CapOne targets man's best friend in Ontario

Written by Geoff Williams
Posted On: February 24, 2012

Sit. Stay. Roll over. Now go fetch a credit card with a low-interest rate…

It's been kind of a quiet week in the news when it comes to credit cards, but that's not necessarily a bad thing. Sometimes it brings the really weird stuff bubbling to the surface.

Plastic for your pet?

You've heard of dead people occasionally being offered credit cards. And you've heard of dogs being offered credit cards. But this may be a first -- a dead dog.

The Observer, the paper of record for Sarnia, Ontario, reported that last week, Kelly Sloan of Sarnia, Ontario, was looking through his mail when he found an offer from Capital One.

"We're not offering our low long-term rate to just anyone," the letter stated. But, actually, yes, apparently they were offering the low long-term rate to just about anyone because the offer was mailed to Spark Sloan. Spark is the name of Sloan's dog, who died at the age of 13 -- over 10 years ago.

Now, it's not completely Capital One's fault (although mostly, yes, it is). Sloan canceled his late father's Capital One credit card, and when the marketing materials and offers kept pouring into his dearly departed dad, the dutiful son asked the company to stop with the mailings. They didn't, and so one day Sloan -- apparently feeling mischievous -- filled out an application and put Spark's name as the consumer applying for the card.

Now, evidently, the dog is getting offers for credit cards, which may make people with bad credit and who want a credit card really shake their heads in disbelief. Still, maybe this should be the start of some sort of trend. Dogs give us so much joy, from being generally glad to see their owners to starring in some hilarious Super Bowl commercials. Maybe man's best friend deserves a rewards credit card with a low long-term interest rate.

Credit card debt drops most in hardest hit areas

Equifax is reporting that almost 60 of the top 100 metropolitan statistical areas (MSA) that have been clobbered by credit card debt have now, in the last year, seen serious declines in what they owe to credit cards -- into the double digits.

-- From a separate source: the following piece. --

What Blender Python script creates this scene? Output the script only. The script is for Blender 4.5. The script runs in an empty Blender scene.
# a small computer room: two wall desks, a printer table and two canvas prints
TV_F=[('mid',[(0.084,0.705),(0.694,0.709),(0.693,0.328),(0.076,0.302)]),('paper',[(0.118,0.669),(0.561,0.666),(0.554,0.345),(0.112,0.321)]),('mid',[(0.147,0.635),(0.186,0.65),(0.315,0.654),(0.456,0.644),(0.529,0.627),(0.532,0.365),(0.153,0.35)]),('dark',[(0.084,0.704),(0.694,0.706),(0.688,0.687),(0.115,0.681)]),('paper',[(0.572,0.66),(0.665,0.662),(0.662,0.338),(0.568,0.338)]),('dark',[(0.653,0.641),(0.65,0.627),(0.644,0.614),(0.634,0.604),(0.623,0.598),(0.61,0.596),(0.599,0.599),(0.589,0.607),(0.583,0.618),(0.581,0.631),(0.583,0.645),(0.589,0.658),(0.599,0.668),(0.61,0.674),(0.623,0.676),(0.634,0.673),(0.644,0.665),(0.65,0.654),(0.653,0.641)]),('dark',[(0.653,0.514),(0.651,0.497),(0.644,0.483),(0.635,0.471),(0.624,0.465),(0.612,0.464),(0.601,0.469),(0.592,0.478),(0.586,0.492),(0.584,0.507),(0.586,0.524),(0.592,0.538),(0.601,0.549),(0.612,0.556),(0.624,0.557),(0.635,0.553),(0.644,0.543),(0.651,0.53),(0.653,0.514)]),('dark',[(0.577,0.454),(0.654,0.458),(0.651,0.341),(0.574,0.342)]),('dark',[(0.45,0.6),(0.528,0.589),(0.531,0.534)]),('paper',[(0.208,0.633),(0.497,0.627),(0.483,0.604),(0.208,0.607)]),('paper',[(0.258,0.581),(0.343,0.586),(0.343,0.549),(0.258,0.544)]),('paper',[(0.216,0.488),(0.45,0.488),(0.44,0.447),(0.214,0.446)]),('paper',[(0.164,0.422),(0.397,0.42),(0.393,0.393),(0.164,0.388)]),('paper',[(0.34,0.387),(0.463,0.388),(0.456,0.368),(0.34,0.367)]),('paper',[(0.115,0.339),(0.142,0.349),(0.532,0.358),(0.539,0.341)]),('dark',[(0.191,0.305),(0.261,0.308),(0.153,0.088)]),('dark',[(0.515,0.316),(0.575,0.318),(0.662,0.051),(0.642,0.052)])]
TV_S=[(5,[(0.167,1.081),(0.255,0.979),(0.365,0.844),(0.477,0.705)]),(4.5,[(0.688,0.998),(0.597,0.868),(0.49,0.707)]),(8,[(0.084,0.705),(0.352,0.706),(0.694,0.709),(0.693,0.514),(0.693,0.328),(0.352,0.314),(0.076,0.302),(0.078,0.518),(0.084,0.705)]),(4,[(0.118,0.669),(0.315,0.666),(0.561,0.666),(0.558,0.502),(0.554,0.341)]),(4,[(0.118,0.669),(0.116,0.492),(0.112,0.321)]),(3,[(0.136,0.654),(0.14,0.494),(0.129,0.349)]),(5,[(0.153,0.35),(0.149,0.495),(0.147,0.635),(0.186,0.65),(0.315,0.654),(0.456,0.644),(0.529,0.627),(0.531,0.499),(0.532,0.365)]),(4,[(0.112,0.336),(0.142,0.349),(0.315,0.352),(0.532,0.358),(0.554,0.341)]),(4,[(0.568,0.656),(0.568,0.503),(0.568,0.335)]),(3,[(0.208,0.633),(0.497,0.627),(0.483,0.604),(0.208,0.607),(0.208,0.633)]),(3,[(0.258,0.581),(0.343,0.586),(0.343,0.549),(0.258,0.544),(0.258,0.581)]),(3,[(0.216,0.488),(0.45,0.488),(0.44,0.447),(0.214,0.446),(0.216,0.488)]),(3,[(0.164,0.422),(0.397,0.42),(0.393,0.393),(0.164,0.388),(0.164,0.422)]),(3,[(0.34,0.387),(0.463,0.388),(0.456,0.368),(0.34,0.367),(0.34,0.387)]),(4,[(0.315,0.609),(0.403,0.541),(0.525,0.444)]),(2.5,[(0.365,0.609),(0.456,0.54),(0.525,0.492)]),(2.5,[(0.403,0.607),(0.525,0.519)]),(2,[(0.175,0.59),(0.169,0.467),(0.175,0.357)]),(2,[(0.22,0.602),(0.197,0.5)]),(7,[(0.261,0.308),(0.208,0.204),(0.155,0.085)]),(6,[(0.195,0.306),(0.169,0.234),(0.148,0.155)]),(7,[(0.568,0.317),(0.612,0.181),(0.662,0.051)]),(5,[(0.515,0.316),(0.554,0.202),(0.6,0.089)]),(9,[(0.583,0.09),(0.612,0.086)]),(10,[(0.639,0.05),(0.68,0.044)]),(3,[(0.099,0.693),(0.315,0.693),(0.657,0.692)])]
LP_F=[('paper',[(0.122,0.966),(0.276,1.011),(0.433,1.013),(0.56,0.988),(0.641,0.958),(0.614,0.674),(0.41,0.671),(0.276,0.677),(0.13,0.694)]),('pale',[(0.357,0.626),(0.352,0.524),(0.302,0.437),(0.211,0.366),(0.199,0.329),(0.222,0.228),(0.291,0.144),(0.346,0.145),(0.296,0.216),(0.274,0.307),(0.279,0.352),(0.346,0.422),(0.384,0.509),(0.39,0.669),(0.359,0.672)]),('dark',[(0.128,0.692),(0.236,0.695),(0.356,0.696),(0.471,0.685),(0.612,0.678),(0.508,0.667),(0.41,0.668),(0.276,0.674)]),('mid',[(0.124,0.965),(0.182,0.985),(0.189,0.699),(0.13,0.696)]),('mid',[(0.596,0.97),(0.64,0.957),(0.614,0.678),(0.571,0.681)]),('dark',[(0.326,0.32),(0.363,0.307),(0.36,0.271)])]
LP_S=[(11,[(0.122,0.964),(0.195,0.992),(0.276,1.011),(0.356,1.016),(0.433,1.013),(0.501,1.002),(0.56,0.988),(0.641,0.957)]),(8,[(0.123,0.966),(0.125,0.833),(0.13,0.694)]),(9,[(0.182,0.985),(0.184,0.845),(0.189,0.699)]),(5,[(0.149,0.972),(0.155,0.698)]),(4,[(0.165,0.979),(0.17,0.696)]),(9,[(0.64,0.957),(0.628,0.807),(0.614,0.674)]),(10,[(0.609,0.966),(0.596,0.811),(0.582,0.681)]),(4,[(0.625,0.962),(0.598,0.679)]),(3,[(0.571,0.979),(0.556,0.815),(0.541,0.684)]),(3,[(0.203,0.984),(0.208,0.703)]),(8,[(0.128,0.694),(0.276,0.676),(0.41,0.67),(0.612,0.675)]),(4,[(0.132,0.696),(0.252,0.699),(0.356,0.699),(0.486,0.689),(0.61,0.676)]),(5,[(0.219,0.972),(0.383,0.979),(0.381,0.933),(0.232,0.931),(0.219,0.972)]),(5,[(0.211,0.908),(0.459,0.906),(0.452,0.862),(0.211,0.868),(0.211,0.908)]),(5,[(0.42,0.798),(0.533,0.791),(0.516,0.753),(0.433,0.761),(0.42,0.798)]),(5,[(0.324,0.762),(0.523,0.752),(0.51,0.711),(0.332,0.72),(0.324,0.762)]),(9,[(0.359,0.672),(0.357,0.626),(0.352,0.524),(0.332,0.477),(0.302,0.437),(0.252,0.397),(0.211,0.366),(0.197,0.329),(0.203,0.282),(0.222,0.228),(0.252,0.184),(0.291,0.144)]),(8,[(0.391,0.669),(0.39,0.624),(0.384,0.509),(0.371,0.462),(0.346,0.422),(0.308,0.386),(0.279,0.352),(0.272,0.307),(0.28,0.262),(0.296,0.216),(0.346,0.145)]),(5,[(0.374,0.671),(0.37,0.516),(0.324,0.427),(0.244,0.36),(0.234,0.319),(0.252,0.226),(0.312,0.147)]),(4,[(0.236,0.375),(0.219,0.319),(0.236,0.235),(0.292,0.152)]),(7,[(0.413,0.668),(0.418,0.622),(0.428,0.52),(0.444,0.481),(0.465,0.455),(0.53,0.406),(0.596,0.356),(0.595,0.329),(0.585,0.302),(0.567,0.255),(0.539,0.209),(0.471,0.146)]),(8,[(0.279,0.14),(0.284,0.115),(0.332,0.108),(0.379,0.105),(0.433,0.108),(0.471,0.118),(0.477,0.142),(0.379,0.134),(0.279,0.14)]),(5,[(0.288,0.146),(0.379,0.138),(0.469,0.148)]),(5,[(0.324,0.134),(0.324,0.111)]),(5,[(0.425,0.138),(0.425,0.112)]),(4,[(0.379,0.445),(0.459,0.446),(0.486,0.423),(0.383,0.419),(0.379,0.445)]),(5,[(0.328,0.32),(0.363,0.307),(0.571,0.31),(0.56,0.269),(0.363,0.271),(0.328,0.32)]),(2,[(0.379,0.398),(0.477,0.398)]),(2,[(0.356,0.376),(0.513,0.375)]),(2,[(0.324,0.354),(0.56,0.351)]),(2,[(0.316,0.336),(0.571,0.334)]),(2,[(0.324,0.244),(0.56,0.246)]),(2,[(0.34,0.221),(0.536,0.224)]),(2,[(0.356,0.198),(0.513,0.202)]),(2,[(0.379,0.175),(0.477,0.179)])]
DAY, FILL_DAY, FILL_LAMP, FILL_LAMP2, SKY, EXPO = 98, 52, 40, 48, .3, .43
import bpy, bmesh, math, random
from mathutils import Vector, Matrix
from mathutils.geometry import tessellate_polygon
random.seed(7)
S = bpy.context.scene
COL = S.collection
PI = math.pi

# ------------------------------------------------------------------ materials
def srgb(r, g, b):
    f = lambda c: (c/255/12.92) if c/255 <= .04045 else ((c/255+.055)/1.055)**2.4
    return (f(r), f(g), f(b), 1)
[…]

The MSAs with the steepest drops were:

  1. Port St. Lucie, Fla., residents owe 23.59 percent less in credit card debt than they did a year ago.
  2. Ocala, Fla. is second with 20.97 percent.
  3. The Bremerton-Silverdale area in Washington state is close behind at 20.62 percent.
  4. Shreveport-Bossier City, La. clocks in at 20.10 percent.
  5. Bakersfield-Delano, Calif. with 19.05 percent.

In the press release, Equifax president Trey Loughran said, "It is interesting that MSAs from some of the states hardest hit by the recession showed some of the biggest reductions in credit card debt. This suggests that consumers from these hardest hit areas have been especially cautious in their spending and diligent in paying down their credit card debt."

In any case, it's always nice to see some good economic news.

If your credit card number starts with 5510

Relax. Do nothing. It's just a coincidence.

The police department in Heath, Ohio, is alerting their residents that a scam in the name of Hopewell Federal Credit Union has been going on, according to The Newark Advocate. Two of Heath's residents were texted with the news that their credit cards starting with the number 5510 had been deactivated. The residents were told to call a phone number to presumably get everything straightened out.

Well, obviously the scammer is hoping to either get lucky and land some panicked person who happens to have those numbers on their credit card, and then the person on the other end of the line can calmly ask them to repeat the entire number to make sure that this is, indeed, the right account. You can just imagine what the con artist will do if someone calls them and provides their full credit card number.

Anyway, if you're ever panicking over one of these mysterious messages, as The Newark Advocate suggests, call your bank or credit union directly and check it out. Don't call the number that the text message gives you.